The bombshell of the decade. At twenty he took the Lámpara Minera at the Festival del Cante de las Minas, and flamenco had no choice but to take note. Catalan, no less. Poveda buried the idea that cante could only come out of Andalusia and opened the door for a whole crowd coming up behind him.

Miguel Poveda cantando en directo en el Festival del Cante de las Minas

Miguel Poveda performing live. Photo: Rafa Manjavacas / DeFlamenco.com

Niña Pastori

From Cádiz, very young, with a tone you recognise instantly. She appeared in the mid-90s under the wing of the big names of the moment. Her flamenco had roots, but it wasn’t afraid of a popular melody, and that hooked a huge audience.

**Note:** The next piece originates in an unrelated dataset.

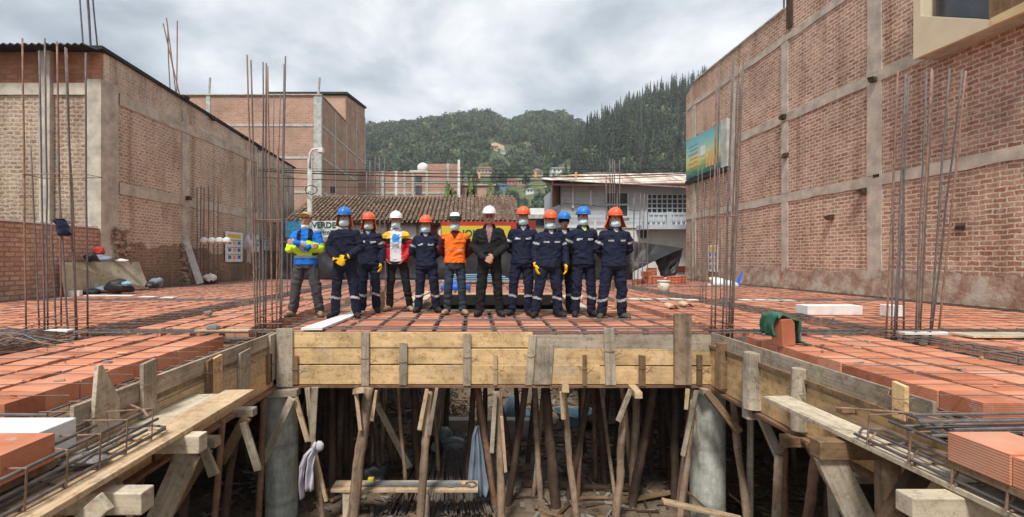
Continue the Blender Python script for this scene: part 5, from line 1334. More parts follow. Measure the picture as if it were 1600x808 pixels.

One of the most beloved female voices of modern cante, no question.

Diego El Cigala

In the 90s that broken voice was slowly cooking, the one that would later make him famous across half the world. From Madrid, of a gypsy family, he toughened up accompanying the dance and sharing stages with the greatest. Everything he sowed in this decade he’d harvest in the next. You could already see it coming.

The explosion of nuevo flamenco

The 90s make no sense without the mix. Flamenco started talking on equal terms with jazz, rock, copla, Latin music. What used to be a scandal became the norm. And a new label appeared, nuevo flamenco, to lump in all those artists who respected the roots but stretched the seams. Labels, festivals, young kids buying records… cante stopped asking permission to reinvent itself.

The legacy of the flamenco singers of the 90s

This generation was a bridge. On one side, tradition; on the other, the flamenco that today fills theatres everywhere. Mercé, Poveda, Niña Pastori and El Cigala made it clear that you can honour cante jondo and, at the same time, take it to people who’d never set foot in a tablao in their lives.

The cante you hear live today in a flamenco tablao comes from there. From those years, from that daring, from young voices that refused to leave flamenco standing still. And seeing it live is still, by far, the best way to understand why the 90s changed everything.